Il faut s'attendre à ce que la situation hydrique continue de se détériorer à l'avenir en raison du changement climatique, du développement économique et de la croissance constante de la population.

 

Selon les Nations unies, cette situation devrait continuer de se détériorer à l'avenir dans de nombreuses régions du monde en raison du changement climatique, du développement économique et de la croissance constante de la population. Cette question entraîne déjà non seulement des situations internes difficiles dans beaucoup de pays, y compris au sein de l'Europe, mais aussi des conflits internationaux tels que celui qui touche actuellement les pays traversé par le Nil.
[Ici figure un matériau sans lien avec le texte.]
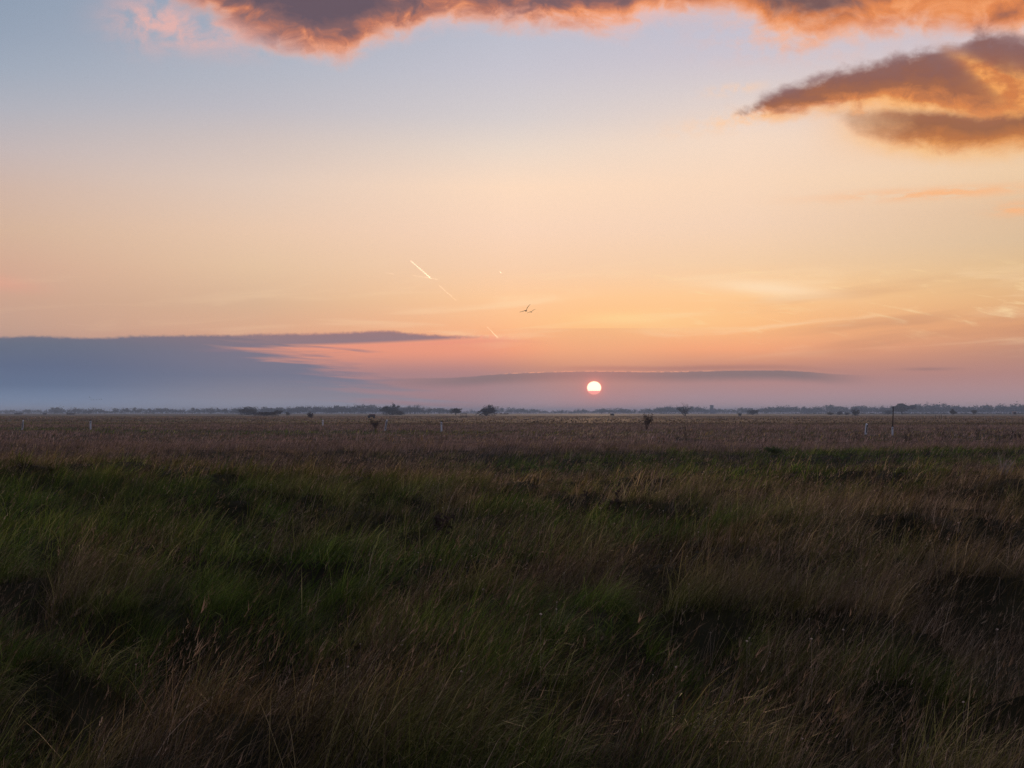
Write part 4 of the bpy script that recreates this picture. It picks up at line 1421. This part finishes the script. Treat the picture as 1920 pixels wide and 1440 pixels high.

World map painted according to annual baseline water stress

L'eau est à l'origine de nombreux conflits

La question du contrôle des ressources hydriques est ainsi au cœur du conflit israélo-palestinien dans les territoires occupés. La gestion des eaux du Tigre et de l'Euphrate est également à l'origine de difficultés entre la Turquie, la Syrie et l'Iraq, tout particulièrement depuis la construction par la Turquie d'un gigantesque barrage dans le cadre du Güneydoğu Anadolu Projesi (GAP), le Projet d'Anatolie du sud-est. En Asie, la gestion du fleuve Mékong constitue aussi une grande source de tensions entre la Chine et ses voisins de l'Asie du Sud-Est, le Laos et le Cambodge.

Il y a malheureusement tout lieu de craindre que ce type de conflit se multiplie à l'avenir. Comme l'illustre la carte ci-dessus, l'Europe et son voisinage sont très directement concernés par la question de la rareté de la ressource en eau et par les tensions géopolitiques qui peuvent en découler.

 

La "diplomatie de l'eau" se fera de plus en plus essentielle pour la politique étrangère de l'UE

L'UE a déjà activement encouragé la gestion des ressources en eau au cours de la dernière décennie, en déboursant plus de 2,5 milliards d'euros dans 62 pays et en fournissant un accès à l'eau salubre à plus de 70 millions de personnes ainsi que des installations sanitaires à plus de 24 millions de personnes. Elle a également encouragé la mise en œuvre de la Convention sur la protection et l'utilisation des cours d'eau transfrontières et des lacs internationaux (Convention d'Helsinki sur l'eau, 1992).

Toutefois, il ne fait aucun doute que la "diplomatie de l'eau" jouera un rôle plus important encore dans l'avenir de la politique extérieure européenne.